The course will involve one paper presentation, three reading reviews, and a final project. Unless otherwise noted by the instructor, all work in this course is to be completed independently. If you are ever uncertain of how to complete an assignment, you can go to office hours or engage in high-level discussions about the problem with your classmates on the Piazza boards.

Grades will be assigned as follows:

Course Expectations

The expectations for the course are that students will attend every class, do any readings assigned for class, and actively and constructively participate in class discussions. Class participation will be a measure of contributing to the discourse both in class, through discussion and questions, and outside of class through contributing and responding to the Piazza forum.

More information about course requirements will be made available leading up to the start of classes.

Ethics Statement

This course will include topics related computer security and privacy.
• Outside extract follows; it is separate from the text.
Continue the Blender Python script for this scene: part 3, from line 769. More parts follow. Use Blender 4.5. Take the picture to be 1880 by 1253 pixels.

As part of this investigation we may cover technologies whose abuse could infringe on the rights of others. As computer scientists, we rely on the ethical use of these technologies. Unethical use includes circumvention of an existing security or privacy mechanisms for any purpose, or the dissemination, promotion, or exploitation of vulnerabilities of these services. Any activity outside the letter or spirit of these guidelines will be reported to the proper authorities and may result in dismissal from the class and possibly more severe academic and legal sanctions.

Academic Integrity Policy

The University of Illinois at Urbana-Champaign Student Code should also be considered as a part of this syllabus. Students should pay particular attention to Article 1, Part 4: Academic Integrity. Read the Code at the following URL: http://studentcode.illinois.edu/.

Academic dishonesty may result in a failing grade. Every student is expected to review and abide by the Academic Integrity Policy: http://studentcode.illinois.edu/. Ignorance is not an excuse for any academic dishonesty. It is your responsibility to read this policy to avoid any misunderstanding. Do not hesitate to ask the instructor(s) if you are ever in doubt about what constitutes plagiarism, cheating, or any other breach of academic integrity.

Students with Disabilities

To obtain disability-related academic adjustments and/or auxiliary aids, students with disabilities must contact the course instructor and the as soon as possible. To insure that disability-related concerns are properly addressed from the beginning, students with disabilities who require assistance to participate in this class should contact Disability Resources and Educational Services (DRES) and see the instructor as soon as possible. If you need accommodations for any sort of disability, please speak to me after class, or make an appointment to see me, or see me during my office hours. DRES provides students with academic accommodations, access, and support services. To contact DRES you may visit 1207 S. Oak St., Champaign, call 333-4603 (V/TDD), or e-mail a message to disability@uiuc.edu. Please refer to http://www.disability.illinois.edu/.

Emergency Response Recommendations

Emergency response recommendations can be found at the following website: http://police.illinois.edu/emergency-preparedness/. I encourage you to review this website and the campus building floor plans website within the first 10 days of class: http://police.illinois.edu/emergency-preparedness/building-emergency-action-plans/.

Family Educational Rights and Privacy Act (FERPA)

Any student who has suppressed their directory information pursuant to Family Educational Rights and Privacy Act (FERPA) should self-identify to the instructor to ensure protection of the privacy of their attendance in this course. See http://registrar.illinois.edu/ferpa for more information on FERPA.